I have spent the last 3 weeks trying to get one distro to work and so far no luck.any ideas will be tried very vigorously. Thanks in advance
regards richag77
22/5/06-Thanks guys, I've got Fedora core 5 ordered. I'm sure it will solve this problem.
I have tried to use mepis,dsl,ubuntu, xubuntu and now red hat.I have temporarily given up getting the first four distro's mentioned to connect to the repository and to read usb thumb drives, but Red Hat does the connection bit no trouble so far.
It's not clear what you mean by the "repository". And don't ask me to believe any modern distro is unable to read from a thumb drive (USB pen). I simply don't by the idea . For one thing I know newer kernels support most of the newer hardware. I'm using a 1GB pen with a lot of distros without any problem.

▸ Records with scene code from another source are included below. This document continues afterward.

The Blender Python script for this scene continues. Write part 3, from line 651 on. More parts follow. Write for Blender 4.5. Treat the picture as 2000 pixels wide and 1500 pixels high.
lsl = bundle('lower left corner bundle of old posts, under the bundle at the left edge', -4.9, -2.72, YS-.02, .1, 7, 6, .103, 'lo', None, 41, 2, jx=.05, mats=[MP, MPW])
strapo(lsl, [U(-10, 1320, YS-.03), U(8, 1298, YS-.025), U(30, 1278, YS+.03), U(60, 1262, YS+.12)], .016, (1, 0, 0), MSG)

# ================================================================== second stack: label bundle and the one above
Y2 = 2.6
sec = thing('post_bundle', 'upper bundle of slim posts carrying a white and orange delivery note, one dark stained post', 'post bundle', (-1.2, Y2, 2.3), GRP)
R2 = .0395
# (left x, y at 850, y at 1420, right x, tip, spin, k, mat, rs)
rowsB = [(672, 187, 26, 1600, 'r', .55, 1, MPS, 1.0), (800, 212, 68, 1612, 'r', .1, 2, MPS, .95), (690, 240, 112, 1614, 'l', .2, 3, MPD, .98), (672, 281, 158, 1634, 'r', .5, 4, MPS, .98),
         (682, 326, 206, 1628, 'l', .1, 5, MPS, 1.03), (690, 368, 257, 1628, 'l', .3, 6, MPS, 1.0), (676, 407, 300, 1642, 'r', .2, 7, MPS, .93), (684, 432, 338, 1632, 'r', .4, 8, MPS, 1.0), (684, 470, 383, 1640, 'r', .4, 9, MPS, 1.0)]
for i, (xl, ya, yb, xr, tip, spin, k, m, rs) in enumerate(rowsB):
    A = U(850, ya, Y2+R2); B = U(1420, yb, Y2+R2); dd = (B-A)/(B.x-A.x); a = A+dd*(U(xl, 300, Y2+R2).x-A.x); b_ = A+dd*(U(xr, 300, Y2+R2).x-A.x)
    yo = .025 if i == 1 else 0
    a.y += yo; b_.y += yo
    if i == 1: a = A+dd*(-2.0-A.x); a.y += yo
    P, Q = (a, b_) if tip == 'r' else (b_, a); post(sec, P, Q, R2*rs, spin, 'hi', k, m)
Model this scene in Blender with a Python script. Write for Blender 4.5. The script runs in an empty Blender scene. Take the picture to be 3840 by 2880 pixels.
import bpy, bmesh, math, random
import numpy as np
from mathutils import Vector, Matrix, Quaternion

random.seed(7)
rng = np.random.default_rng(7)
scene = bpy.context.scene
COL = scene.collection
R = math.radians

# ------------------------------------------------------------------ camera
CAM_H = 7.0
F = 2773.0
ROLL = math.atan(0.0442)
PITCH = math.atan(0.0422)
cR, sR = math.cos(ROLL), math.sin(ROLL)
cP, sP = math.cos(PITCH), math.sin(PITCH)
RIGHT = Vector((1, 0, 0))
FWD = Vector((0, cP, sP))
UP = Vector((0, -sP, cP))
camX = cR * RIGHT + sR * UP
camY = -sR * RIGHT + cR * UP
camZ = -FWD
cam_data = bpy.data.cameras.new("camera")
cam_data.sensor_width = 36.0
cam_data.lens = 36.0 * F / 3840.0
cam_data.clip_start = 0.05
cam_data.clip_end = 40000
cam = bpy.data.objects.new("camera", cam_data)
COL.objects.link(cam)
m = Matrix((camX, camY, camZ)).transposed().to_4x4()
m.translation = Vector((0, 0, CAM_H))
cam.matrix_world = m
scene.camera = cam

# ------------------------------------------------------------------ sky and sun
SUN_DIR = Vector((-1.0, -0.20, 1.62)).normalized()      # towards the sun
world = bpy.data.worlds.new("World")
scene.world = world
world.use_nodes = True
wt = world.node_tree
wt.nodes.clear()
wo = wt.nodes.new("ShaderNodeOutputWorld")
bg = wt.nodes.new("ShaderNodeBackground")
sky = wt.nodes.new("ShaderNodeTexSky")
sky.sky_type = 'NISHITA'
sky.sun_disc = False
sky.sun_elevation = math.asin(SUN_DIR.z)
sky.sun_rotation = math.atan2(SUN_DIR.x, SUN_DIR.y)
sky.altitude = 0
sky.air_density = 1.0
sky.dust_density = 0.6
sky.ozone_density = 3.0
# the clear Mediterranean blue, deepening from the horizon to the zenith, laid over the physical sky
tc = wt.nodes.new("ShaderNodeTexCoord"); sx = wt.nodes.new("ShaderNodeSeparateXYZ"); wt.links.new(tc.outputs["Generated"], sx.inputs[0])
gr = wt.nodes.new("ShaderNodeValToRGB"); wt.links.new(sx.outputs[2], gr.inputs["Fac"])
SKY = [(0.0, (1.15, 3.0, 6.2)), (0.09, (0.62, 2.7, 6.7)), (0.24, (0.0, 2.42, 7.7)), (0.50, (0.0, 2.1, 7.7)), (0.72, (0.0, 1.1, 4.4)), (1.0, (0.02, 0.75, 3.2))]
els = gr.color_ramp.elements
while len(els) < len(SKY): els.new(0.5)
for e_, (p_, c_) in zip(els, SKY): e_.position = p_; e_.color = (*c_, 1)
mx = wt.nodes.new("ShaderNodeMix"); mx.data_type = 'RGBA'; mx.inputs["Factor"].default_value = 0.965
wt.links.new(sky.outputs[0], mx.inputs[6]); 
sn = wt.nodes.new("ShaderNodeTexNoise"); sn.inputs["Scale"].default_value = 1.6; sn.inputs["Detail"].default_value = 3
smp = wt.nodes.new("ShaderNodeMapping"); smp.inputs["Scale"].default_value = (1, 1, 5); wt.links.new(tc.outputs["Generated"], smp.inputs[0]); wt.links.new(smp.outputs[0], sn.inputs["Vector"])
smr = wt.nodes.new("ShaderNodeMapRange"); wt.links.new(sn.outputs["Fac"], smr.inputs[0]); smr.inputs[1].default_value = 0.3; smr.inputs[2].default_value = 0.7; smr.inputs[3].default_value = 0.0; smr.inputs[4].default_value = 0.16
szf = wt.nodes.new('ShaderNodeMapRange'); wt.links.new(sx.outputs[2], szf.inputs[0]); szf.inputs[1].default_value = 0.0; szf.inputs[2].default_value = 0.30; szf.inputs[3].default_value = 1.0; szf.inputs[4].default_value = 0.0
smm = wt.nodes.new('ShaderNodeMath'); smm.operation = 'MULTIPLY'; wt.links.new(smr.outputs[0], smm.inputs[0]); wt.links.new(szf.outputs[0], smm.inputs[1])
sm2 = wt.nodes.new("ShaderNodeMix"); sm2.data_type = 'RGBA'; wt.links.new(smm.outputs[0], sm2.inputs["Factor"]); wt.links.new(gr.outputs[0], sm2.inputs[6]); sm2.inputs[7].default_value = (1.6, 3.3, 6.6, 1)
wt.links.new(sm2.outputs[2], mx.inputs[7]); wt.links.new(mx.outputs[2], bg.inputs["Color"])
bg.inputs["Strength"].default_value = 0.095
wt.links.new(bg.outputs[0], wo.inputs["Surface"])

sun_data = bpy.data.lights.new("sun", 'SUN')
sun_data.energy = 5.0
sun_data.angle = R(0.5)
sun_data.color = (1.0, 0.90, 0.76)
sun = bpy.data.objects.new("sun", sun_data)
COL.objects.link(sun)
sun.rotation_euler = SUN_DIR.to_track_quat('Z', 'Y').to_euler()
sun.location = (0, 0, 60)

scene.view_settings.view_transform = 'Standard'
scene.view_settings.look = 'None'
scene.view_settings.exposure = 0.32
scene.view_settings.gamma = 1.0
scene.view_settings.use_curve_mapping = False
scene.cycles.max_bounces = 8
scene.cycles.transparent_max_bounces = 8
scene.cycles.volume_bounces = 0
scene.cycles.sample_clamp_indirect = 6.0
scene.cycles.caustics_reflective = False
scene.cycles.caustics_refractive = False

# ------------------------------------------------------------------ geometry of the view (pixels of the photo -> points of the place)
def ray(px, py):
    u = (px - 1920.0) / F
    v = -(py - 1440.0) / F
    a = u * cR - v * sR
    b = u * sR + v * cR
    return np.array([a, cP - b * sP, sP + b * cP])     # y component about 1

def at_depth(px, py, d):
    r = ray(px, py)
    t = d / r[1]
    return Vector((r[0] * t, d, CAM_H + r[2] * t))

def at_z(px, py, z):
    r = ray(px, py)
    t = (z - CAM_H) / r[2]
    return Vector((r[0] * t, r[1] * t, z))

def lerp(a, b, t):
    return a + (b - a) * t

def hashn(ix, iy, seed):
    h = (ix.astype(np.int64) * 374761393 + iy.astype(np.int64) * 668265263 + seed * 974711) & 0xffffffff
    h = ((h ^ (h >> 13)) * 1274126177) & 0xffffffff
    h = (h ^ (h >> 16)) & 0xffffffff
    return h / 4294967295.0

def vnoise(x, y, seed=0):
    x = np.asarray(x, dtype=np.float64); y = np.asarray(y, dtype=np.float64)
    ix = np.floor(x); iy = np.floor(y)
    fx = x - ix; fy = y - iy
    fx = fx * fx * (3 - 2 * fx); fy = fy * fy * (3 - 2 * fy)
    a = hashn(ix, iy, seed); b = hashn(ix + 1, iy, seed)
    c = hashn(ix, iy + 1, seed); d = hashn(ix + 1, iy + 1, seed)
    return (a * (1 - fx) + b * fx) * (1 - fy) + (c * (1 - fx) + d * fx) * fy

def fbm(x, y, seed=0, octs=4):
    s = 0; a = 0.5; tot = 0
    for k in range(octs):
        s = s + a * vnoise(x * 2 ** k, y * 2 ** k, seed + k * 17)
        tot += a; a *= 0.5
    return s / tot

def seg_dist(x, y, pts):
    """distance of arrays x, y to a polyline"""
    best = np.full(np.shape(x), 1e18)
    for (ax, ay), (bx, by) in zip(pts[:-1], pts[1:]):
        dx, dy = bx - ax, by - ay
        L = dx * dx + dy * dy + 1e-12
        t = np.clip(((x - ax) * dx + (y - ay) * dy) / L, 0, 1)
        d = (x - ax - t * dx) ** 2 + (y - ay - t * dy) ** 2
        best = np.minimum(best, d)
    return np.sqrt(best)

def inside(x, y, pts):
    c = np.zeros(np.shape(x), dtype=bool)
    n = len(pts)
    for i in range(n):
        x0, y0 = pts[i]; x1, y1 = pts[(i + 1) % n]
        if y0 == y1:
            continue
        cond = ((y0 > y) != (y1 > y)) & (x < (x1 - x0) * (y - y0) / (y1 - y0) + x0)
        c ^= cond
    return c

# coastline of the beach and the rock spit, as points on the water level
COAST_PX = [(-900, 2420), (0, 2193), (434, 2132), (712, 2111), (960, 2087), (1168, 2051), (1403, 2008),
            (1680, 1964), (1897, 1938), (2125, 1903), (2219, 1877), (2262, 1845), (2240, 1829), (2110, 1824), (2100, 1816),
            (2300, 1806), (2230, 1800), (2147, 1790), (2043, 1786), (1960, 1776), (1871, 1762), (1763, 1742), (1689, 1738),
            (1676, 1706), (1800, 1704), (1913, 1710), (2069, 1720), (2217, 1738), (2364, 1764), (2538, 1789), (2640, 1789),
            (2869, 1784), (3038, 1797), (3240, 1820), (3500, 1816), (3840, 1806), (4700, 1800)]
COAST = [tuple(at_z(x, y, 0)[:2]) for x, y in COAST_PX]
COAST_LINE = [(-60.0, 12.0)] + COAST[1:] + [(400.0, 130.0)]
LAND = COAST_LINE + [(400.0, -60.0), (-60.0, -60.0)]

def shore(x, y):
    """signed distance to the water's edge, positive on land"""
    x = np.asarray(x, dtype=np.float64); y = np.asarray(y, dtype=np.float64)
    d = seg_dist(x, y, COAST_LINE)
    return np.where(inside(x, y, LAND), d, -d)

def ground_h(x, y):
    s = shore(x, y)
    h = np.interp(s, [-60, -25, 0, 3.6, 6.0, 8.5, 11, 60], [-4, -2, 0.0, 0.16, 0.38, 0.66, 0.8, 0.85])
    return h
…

There's something you've got to do before you jump and edit fstab. After plugging in your drive run
Code:
dmesg | tail -10
This will print the last 10 lines of the kernel buffer into your console. Go through it and find out which divice is the thumb drive (eg: sda, sdb, etc.) If not found run just the dmesg and look for it. Try to mount the drive using that info.
Code:
Eg: mount /dev/sdb1 /mnt/usb
Then use that to edit fstab (Eg: if you got sdb, try sdb1 in fstab) if you want.
If Ubuntu and Mepis fails to automount it maybe you have some special case to handle. So follow the above steps and see.
Ahem..I can't call RH8 modern though . Why do I remember myself and lot of other LQ members always advising people to use newer distros? After RH 8 there were 6 major versions, Fedora Core 5 being the latest. Well, for your problem I'll try to help. But I'm asking once again to use a newer distro if there are no other serious problems.